Your argument about a new console or new project is silly. Imagine a game sells 1M copies on 360 and costs $10M to develop (e.g. $1M engine code, $4M content, $2M gameplay/testing/feedback, $3M marketing). Making that title multiplatform may cost another $3M but gets you 500k more sales (probably more). That's a huge ROI that no new project can match with any certainty. You're basically saying that Activision can't expand fast enough take advantage of new opportunities, and thus must sacrifice easy money in making a game multiplatform. That's BS, especially in this economy.

Well like I said I don't think PS3 would be out right dropped, but having lesser sellers cut is in the realm of possibility to me. There's been a contraction of sorts lately, the game industry has slowed down hiring dramatically (there's lots of out of work game coders now), and companies are looking to make more from what they have. A PS3 port that sells 300k copies might be profitable, but if your company isn't hiring and/or expanding then it might make sense at some point to drop a 300k selling PS3 game and take those same people and have them sell five 150k Wii games. What I noticed with the really big players like EA and Activision is that they aren't content with small profits. To me and you a PS3 port that sells 300k is a win, but to them they don't necessarily see it as having made an extra say 30 million, but having potentially lost 150 million if they had instead allocated those resources elsewhere. Also, how many of their PS3 games actually sell 500k+? Anyone have some numbers?

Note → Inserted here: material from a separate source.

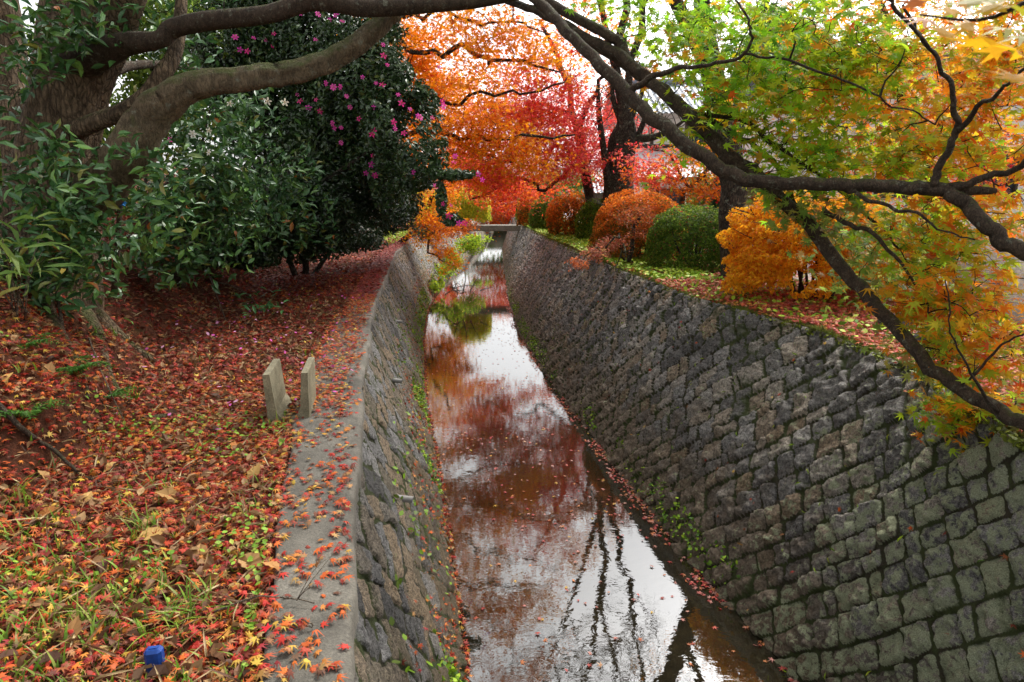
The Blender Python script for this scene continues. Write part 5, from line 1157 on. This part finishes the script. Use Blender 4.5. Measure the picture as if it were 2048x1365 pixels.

Looking further out, when the new machines comes around (720/WiiHD), I don't think there will be a hiring frenzy like there was back when 360/PS3 were launched. Four years ago anyone would get hired as a game developer, people were being snapped up left right and center. I don't think there will be a repeat of that, meaning that some people on existing product will be shifted where needed. That means something has to be cut. Where will the cuts come from?